Hill Int’l, Inc. v. Opportunity Partners L.P., No. 305, 2015 (Del. July 2, 2015)
In this opinion, the Delaware Supreme Court affirmed the Court of Chancery’s entry of an injunction, barring appellants Hill International, Inc.’s (“Hill”) from conducting any business at its June 9, 2015 Annual Meeting, other than convening the meeting for the sole purpose of adjourning it for a minimum of 21 days in order to permit Appellee, Opportunity Partners L.P. (“Opportunity”), to present certain items of business and director nominations at Hill’s 2015 annual meeting.
On April 30, 2014, Hill publicly disclosed in its 2014 Definitive Proxy Statement (the “2014 Proxy Statement”) that it anticipated holding its 2015 annual meeting “on or about June 10, 2015.” The 2014 Proxy Statement stated that stockholders who wished to submit a proposal for the 2015 annual meeting would be required to submit their proposal no earlier than March 15, 2015 and no later than April 15, 2015.
On May 7, 2015, Opportunity delivered a letter to Hill, giving notice of its intent to present two stockholder proposals for consideration and two nominees for election to the Board of Directors at Hill’s 2015 Annual Meeting. On May 11, 2015, Hill asserted that Opportunity’s May 7 letter was untimely under the 70-day advance notice section of Hill’s bylaws. The 70-day advance notice provision of Hill’s bylaw provides:
… in the event that less than seventy (70) days notice or prior public disclosure of the dateof the annual meeting is given or made to stockholders, notice by a stockholder, to be timely, must be received no later than the close of business on the tenth (10th) day following the day on which such notice of the date of the annual meeting was mailed or such public disclosure was made, whichever first occurs.

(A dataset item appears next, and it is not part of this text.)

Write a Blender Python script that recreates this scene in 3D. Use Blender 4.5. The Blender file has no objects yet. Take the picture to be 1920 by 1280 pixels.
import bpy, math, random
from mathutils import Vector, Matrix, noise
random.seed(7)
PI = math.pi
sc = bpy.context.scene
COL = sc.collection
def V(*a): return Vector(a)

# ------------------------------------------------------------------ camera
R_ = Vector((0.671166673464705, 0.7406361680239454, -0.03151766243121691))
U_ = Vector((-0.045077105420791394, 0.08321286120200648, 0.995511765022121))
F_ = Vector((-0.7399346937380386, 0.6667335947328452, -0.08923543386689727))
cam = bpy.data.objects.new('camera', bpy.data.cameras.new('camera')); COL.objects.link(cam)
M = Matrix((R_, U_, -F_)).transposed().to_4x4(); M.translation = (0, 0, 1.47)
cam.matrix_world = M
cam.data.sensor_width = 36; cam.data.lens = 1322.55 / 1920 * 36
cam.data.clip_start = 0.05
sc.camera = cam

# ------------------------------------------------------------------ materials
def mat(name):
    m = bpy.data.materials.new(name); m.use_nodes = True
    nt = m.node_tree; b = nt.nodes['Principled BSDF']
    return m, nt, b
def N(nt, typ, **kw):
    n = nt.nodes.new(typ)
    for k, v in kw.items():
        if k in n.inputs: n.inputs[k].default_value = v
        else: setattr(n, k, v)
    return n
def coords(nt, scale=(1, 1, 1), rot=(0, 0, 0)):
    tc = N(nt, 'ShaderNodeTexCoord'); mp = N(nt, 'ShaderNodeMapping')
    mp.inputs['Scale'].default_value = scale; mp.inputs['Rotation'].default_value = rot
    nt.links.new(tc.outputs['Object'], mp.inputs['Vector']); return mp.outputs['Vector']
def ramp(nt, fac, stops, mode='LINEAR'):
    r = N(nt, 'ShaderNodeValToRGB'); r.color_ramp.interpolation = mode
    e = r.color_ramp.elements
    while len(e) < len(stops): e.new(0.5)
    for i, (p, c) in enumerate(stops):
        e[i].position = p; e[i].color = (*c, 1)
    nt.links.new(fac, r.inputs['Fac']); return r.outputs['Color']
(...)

The issue on appeal was whether Hill’s public disclosure in its 2014 Proxy Statement that its 2015 Annual Meeting would be held “on or about June 10, 2015” constituted “prior public disclosure of the date” of the annual meaning within the meaning of the 70-day advance notice provision in Hill’s bylaws. Because the issue involved the interpretation of a corporation’s bylaws, the Supreme Court reviewed the Court of Chancery’s holding de novo.
The Court found Hill’s advance notice bylaws “clear and unambiguous.” The Court held that the plain meaning of “the date” means a specific day—not a range of possible days. Thus, the 2014 Proxy Statement’s reference to “on or about June 10, 2015” did not refer to the date of Hill’s 2015 annual meeting and, consequently did not provide “prior public disclosure of the date” of Hill’s 2015 Annual Meeting within the meaning of the bylaws.
On March 12, 2015, Hill’s board of directors fixed the date of the annual meeting for June 9, 2015. This date was not publicly disclosed until April 30, 2015, when Hill filed its 2015 definitive proxy statement. Because Hill’s April 30, 2015 notice to stockholders was 40 days before the June 9, 2015 annual meeting date, the 10-day notice period contained in the 70-day advance notice provision was triggered. Accordingly, Opportunity was required to submit its shareholder proposals and director nominees no later than the close of business ten days following April 30, 2015. Since Opportunity delivered its notice on May 7, its notice was timely.
Therefore, the Court concluded that the Court of Chancery’s imposition of a mandatory injunction was proper.